▶ PROVIDED RECORDS:
* * * *

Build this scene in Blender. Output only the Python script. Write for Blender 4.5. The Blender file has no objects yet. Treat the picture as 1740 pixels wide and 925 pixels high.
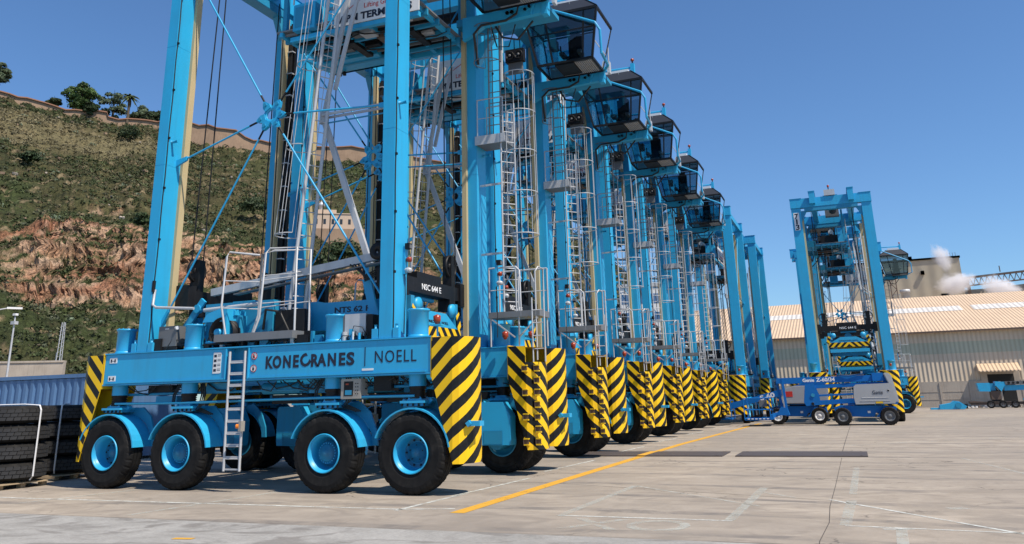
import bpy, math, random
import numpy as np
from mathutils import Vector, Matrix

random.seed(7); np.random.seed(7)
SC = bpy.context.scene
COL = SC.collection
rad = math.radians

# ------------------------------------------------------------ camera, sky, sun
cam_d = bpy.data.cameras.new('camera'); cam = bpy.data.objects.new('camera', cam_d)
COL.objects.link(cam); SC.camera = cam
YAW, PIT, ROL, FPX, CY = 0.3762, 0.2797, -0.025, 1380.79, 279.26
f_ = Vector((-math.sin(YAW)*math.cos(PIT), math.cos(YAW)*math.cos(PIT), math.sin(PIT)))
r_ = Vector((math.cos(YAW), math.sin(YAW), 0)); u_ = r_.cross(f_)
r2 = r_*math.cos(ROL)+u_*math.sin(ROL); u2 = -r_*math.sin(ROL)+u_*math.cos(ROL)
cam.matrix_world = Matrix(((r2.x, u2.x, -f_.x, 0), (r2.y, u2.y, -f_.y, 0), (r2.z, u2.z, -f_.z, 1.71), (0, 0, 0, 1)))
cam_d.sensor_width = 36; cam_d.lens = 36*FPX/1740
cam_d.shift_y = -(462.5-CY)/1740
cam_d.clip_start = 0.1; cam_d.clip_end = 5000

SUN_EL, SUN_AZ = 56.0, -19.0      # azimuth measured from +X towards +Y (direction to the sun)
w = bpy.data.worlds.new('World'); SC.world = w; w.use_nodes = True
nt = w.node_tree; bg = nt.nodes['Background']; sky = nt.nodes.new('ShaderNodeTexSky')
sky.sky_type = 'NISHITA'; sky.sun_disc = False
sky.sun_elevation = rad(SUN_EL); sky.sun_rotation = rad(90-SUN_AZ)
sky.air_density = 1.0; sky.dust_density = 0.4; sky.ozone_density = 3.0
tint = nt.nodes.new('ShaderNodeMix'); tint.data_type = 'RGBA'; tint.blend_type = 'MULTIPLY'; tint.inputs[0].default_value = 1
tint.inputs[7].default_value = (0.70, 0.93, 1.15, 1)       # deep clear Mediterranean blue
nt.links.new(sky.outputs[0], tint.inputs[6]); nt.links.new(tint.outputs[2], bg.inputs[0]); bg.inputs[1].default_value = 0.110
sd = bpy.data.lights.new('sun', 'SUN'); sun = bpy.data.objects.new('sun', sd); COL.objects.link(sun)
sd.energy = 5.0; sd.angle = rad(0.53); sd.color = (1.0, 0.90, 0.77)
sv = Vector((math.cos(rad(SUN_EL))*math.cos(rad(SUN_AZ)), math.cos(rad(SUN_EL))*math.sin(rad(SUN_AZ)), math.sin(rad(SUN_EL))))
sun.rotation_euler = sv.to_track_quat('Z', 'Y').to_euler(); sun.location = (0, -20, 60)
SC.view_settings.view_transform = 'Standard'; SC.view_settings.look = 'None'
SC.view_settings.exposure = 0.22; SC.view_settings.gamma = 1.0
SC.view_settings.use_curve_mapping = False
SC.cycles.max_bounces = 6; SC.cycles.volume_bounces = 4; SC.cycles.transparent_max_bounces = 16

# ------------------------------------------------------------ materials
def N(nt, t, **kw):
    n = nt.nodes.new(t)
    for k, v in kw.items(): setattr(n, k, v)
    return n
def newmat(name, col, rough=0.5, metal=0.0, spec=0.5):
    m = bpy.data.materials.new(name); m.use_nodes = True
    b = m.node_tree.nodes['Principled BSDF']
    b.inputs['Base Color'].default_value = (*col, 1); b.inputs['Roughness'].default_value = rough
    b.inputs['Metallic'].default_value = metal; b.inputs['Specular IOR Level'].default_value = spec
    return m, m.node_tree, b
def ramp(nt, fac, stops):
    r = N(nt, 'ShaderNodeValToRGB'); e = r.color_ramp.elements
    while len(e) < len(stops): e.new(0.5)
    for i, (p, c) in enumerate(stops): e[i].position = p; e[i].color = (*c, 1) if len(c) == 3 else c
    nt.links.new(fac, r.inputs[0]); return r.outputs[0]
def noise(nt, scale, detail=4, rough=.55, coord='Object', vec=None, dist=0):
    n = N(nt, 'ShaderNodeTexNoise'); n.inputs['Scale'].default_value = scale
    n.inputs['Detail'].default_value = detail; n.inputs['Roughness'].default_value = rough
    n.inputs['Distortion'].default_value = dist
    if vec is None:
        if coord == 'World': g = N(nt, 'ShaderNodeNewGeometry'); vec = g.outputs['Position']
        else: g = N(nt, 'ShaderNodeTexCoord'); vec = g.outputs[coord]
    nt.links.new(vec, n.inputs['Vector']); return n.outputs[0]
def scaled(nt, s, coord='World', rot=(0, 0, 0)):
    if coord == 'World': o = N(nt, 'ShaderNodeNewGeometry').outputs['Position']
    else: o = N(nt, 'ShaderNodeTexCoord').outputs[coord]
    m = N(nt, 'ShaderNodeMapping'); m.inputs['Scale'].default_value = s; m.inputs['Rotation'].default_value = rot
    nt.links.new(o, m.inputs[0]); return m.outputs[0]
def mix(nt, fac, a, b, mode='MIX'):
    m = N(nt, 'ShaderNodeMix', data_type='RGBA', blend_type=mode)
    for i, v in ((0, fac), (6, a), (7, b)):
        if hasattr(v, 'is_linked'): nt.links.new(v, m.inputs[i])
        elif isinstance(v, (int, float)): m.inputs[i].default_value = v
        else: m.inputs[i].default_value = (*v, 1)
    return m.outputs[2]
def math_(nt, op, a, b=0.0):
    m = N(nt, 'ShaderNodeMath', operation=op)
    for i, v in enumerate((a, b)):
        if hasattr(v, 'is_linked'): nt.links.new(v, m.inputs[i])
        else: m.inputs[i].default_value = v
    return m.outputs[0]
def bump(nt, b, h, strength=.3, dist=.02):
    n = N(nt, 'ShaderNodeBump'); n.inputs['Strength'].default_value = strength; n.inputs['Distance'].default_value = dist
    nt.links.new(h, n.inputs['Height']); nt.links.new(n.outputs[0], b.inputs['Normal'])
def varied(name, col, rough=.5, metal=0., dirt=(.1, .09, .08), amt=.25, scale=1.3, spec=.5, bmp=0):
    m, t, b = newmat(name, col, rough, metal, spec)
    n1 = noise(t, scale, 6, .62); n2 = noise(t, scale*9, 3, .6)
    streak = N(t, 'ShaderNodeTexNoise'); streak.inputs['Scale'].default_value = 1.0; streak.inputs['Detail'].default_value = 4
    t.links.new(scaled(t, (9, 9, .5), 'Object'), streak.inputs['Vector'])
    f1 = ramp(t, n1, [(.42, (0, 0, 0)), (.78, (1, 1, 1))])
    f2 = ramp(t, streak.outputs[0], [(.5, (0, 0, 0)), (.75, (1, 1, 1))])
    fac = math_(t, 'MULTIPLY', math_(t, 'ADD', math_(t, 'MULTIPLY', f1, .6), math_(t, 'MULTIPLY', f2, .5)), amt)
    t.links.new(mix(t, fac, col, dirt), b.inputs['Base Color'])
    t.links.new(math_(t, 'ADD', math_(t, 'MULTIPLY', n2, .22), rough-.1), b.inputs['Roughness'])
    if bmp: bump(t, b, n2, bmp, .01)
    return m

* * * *

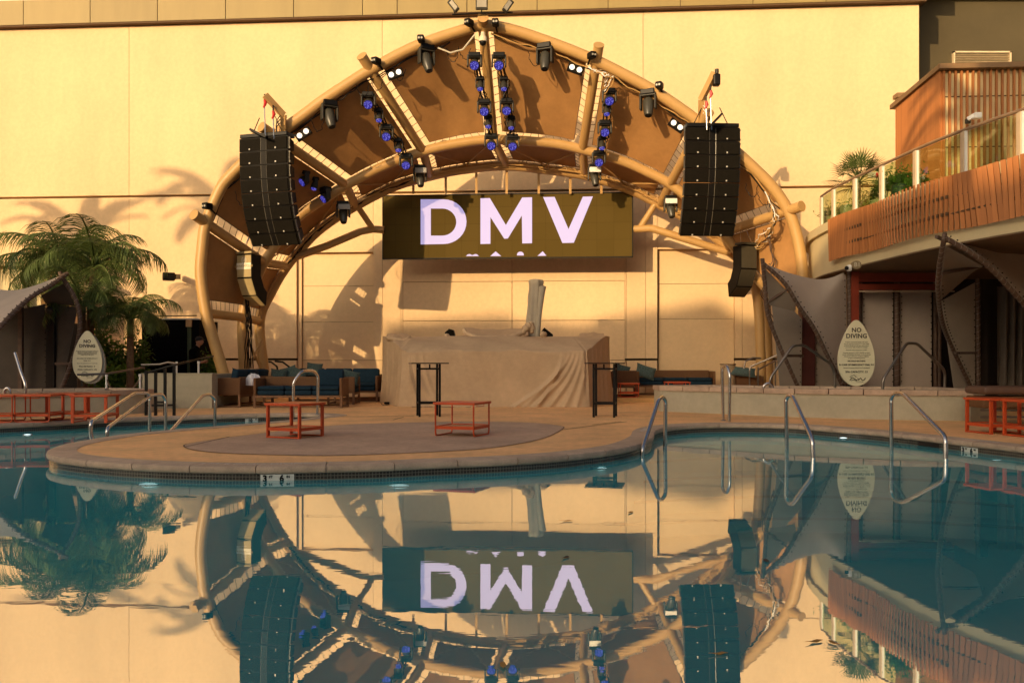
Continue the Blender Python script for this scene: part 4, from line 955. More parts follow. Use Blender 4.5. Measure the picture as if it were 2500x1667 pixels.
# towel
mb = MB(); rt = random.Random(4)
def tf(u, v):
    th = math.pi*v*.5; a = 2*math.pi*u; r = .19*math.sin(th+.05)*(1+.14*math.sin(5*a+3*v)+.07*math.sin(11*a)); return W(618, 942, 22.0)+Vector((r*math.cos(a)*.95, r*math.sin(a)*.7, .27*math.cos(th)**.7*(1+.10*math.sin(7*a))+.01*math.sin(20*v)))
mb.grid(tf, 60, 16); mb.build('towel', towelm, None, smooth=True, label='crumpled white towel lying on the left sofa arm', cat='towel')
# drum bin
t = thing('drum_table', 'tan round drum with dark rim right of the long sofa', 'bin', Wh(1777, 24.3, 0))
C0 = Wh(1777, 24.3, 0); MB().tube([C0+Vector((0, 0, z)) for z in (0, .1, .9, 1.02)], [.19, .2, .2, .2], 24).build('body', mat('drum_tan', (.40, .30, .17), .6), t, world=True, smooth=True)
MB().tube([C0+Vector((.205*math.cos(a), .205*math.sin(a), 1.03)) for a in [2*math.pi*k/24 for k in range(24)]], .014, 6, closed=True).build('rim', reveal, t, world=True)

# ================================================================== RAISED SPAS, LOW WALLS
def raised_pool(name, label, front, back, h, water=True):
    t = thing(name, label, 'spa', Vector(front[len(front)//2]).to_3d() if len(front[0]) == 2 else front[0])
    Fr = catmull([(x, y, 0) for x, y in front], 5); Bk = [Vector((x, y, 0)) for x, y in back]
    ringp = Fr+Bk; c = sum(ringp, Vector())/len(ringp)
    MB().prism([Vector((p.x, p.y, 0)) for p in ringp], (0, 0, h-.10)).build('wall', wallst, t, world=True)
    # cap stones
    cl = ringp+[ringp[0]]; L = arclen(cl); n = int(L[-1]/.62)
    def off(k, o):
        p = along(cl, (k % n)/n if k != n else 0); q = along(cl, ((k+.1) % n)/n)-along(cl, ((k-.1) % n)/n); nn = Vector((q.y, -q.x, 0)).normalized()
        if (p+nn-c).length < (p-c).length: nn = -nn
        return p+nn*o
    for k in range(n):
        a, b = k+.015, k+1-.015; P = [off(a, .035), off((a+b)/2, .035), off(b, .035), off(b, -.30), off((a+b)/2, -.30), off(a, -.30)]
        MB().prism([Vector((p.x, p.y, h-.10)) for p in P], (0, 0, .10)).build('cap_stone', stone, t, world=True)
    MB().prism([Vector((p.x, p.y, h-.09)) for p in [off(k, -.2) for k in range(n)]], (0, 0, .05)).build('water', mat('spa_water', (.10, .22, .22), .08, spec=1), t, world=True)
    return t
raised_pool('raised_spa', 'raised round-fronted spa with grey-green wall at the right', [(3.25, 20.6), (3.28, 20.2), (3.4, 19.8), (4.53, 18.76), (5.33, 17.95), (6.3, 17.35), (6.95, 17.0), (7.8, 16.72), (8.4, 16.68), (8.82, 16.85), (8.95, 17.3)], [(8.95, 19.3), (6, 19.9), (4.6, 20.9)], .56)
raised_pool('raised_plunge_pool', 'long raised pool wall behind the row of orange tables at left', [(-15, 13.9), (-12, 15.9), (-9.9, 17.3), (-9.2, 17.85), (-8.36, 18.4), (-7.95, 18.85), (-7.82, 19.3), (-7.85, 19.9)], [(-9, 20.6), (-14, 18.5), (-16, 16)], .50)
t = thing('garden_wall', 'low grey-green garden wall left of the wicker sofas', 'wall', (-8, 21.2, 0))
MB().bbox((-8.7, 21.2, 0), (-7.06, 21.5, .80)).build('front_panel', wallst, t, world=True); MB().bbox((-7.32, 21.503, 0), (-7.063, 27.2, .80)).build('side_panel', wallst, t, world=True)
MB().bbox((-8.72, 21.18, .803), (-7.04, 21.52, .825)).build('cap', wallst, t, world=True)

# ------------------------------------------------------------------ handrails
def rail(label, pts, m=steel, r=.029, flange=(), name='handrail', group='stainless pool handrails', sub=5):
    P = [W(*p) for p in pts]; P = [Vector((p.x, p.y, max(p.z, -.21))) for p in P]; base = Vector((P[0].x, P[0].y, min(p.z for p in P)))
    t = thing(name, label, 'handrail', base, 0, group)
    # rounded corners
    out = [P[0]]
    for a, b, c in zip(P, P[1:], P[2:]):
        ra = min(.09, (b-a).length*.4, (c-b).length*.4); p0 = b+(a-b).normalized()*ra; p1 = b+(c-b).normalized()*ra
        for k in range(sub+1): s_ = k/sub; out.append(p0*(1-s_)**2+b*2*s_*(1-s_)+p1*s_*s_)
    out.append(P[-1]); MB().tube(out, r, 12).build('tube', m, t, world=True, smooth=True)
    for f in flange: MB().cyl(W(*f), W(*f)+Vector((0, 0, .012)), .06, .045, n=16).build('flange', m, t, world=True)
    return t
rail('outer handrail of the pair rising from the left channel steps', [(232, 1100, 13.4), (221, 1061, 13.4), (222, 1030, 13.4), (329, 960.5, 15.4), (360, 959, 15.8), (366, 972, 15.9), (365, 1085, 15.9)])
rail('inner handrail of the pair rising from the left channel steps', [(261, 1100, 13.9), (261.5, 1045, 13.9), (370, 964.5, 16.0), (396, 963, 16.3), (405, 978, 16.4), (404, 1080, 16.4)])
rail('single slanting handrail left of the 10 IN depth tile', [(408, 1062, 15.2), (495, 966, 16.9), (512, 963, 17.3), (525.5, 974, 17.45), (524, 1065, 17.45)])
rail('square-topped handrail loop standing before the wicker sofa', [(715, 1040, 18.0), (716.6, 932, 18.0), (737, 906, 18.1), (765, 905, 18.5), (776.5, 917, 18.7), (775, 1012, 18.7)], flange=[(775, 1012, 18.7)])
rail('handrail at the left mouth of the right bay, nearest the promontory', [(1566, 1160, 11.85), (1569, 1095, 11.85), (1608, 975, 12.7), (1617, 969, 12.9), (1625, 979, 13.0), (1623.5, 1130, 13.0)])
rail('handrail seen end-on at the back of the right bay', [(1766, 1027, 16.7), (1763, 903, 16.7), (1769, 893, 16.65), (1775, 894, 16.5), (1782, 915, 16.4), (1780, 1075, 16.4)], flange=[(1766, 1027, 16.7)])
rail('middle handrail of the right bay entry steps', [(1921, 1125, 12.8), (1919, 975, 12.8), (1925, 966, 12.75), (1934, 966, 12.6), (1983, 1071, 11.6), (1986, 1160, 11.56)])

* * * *

▶ STATED PROBLEM: Of the lines in the material above, state how many contain the string "script"; give no other text.

▶ WRITTEN SOLUTION: 2